WORK INSTRUCTIONS:
Pick out every line with the word "scene" and copy it.

RECORDED INFORMATION:
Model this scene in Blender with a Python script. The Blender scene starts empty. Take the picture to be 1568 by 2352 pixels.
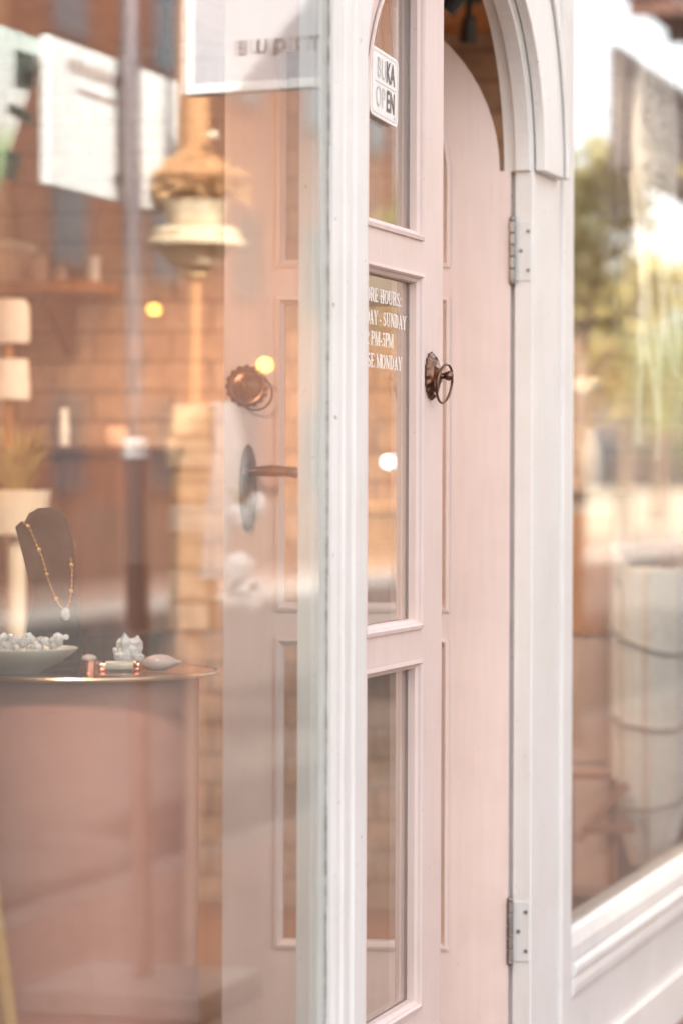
import bpy, bmesh, math, random
from mathutils import Vector, Matrix
random.seed(7)
R = math.radians
S = bpy.context.scene
COL = S.collection
# ------------------------------------------------------------------ layout frame
# world: x along the shopfront (to the right), y into the shop, z up; z = 0 is the shop floor
TH = R(16.4); SN, CS = math.sin(TH), math.cos(TH)
EYE = 1.05; FPX = 7197.0
ST = -0.125                                     # street level
CAMX, CAMY = -(0.300*SN + 5.45*CS), -(-0.300*CS + 5.45*SN)
GL = -0.020                                     # outer face of the window glass

def at(px, py, Y):
    """point seen at (px, py) of the 1568x2352 survey sheet, Y metres in front of the lens"""
    X = (px - 784.0)/FPX*Y
    return Vector(((X-.300)*SN + (Y-5.45)*CS, -(X-.300)*CS + (Y-5.45)*SN, EYE + (1102.0-py)/FPX*Y))
def mir(p):
    """where a thing has to stand in the street to be seen mirrored in the window at p"""
    return Vector((p.x, 2*GL - p.y, p.z))

# ------------------------------------------------------------------ camera, sky, sun, exposure
cam = bpy.data.cameras.new("camera"); camo = bpy.data.objects.new("camera", cam); COL.objects.link(camo)
camo.location = (CAMX, CAMY, EYE)
camo.rotation_euler = (math.pi/2, R(-0.2), TH - math.pi/2)
cam.sensor_fit = 'HORIZONTAL'; cam.sensor_width = 24.0; cam.lens = FPX/1568*24.0
cam.shift_y = -74/1568.0
cam.clip_start = .05; cam.clip_end = 1500
cam.dof.use_dof = True; cam.dof.focus_distance = 4.78; cam.dof.aperture_fstop = 3.0
S.camera = camo

world = bpy.data.worlds.new("World"); S.world = world; world.use_nodes = True
nt = world.node_tree; nt.nodes.clear()
sky = nt.nodes.new('ShaderNodeTexSky'); sky.sky_type = 'NISHITA'; sky.sun_disc = False
SUN_EL, SUN_AZ = R(35), R(-48)
sky.sun_elevation = SUN_EL; sky.sun_rotation = SUN_AZ
sky.air_density = 1.0; sky.dust_density = 4.0; sky.ozone_density = 1.0
hs = nt.nodes.new('ShaderNodeHueSaturation'); hs.inputs['Saturation'].default_value = .20
bg = nt.nodes.new('ShaderNodeBackground'); bg.inputs['Strength'].default_value = .15
wo = nt.nodes.new('ShaderNodeOutputWorld')
nt.links.new(sky.outputs[0], hs.inputs['Color']); nt.links.new(hs.outputs[0], bg.inputs['Color']); nt.links.new(bg.outputs[0], wo.inputs[0])

sl = bpy.data.lights.new("sun", 'SUN'); so = bpy.data.objects.new("sun", sl); COL.objects.link(so)
sl.energy = 3.7; sl.angle = R(1.5); sl.color = (1.0, .95, .88)
sd = Vector((math.sin(SUN_AZ)*math.cos(SUN_EL), math.cos(SUN_AZ)*math.cos(SUN_EL), math.sin(SUN_EL)))
so.rotation_euler = sd.to_track_quat('Z', 'Y').to_euler(); so.location = (-4, 9, 16)

S.view_settings.view_transform = 'Standard'; S.view_settings.look = 'None'
S.view_settings.exposure = 2.44; S.view_settings.gamma = 1.0; S.view_settings.use_curve_mapping = False
S.render.engine = 'CYCLES'
S.cycles.max_bounces = 14; S.cycles.transparent_max_bounces = 24; S.cycles.glossy_bounces = 6
S.cycles.diffuse_bounces = 5; S.cycles.transmission_bounces = 8
S.cycles.sample_clamp_indirect = 6.0; S.cycles.caustics_reflective = False; S.cycles.caustics_refractive = False
S.cycles.use_denoising = True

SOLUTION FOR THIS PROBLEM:
Model this scene in Blender with a Python script. The Blender scene starts empty. Take the picture to be 1568 by 2352 pixels.
S = bpy.context.scene